Sadowski has demonstrated that he has suffered an irreparable injury in demonstrating that GLM has used his copyrighted photographs for its own commercial benefit. Further, monetary damages are insufficient as the possibility of harm to the market value of the Sadowski’s work constitutes irreparable harm sufficient for a permanent injunction since other competing publications may not want to obtain a license to Sadowski’s work if it is already associated with a competing publication and has been previously published. While GLM appears to
have taken down the disputed photographs, the balance of hardships nevertheless weighs in Sadowski’s favor because GLM has not appeared in this lawsuit. The public interest factor also weighs in favor of an injunction because the public interest would be undermined if GLM’s improper conduct is allowed to continue. Accordingly, a permanent injunction is warranted. IV. RECOMMENDATION In accordance with the foregoing discussion, the undersigned RECOMMENDS that the District Court GRANT Sadowski’s Motion for Default
Final Judgment against GLM, Dkt. 10. Sadowski should be awarded statutory damages in the amount of $27,000.00, costs and attorneys’ fees in the amount of $3,617.50, and court costs. Further, GLM should be permanently enjoined from using, reproducing, or displaying Sadowski’s photographs. The referral of this case should now be CANCELED. V. WARNINGS The parties may file objections to this Report and Recommendation.
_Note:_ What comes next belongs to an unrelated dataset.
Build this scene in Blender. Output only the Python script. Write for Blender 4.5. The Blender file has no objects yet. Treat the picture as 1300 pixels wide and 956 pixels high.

A party
filing objections must specifically identify those findings or recommendations to which objections are being made. The District Court need not consider frivolous, conclusive, or general objections. See Battle v. U.S. Parole Comm’n, 834 F.2d 419, 421 (5th Cir. 1987). A party’s failure to file written objections to the proposed findings and recommendations contained in this Report within fourteen days after the party is served with a copy of the Report shall bar that party from de novo review by the
District Court of the proposed findings and recommendations in the Report and, except upon grounds of plain error, shall bar the party from appellate review of unobjected-to proposed factual findings and legal conclusions accepted by the District Court. See 28 U.S.C. § 636(b)(1)(C); Thomas v. Arn, 474 U.S. 140, 150-53 (1985); Douglass v. United Servs. Auto. Ass’n, 79 F.3d 1415, 1428-29 (5th Cir. 1996) (en banc). SIGNED November 2, 2023.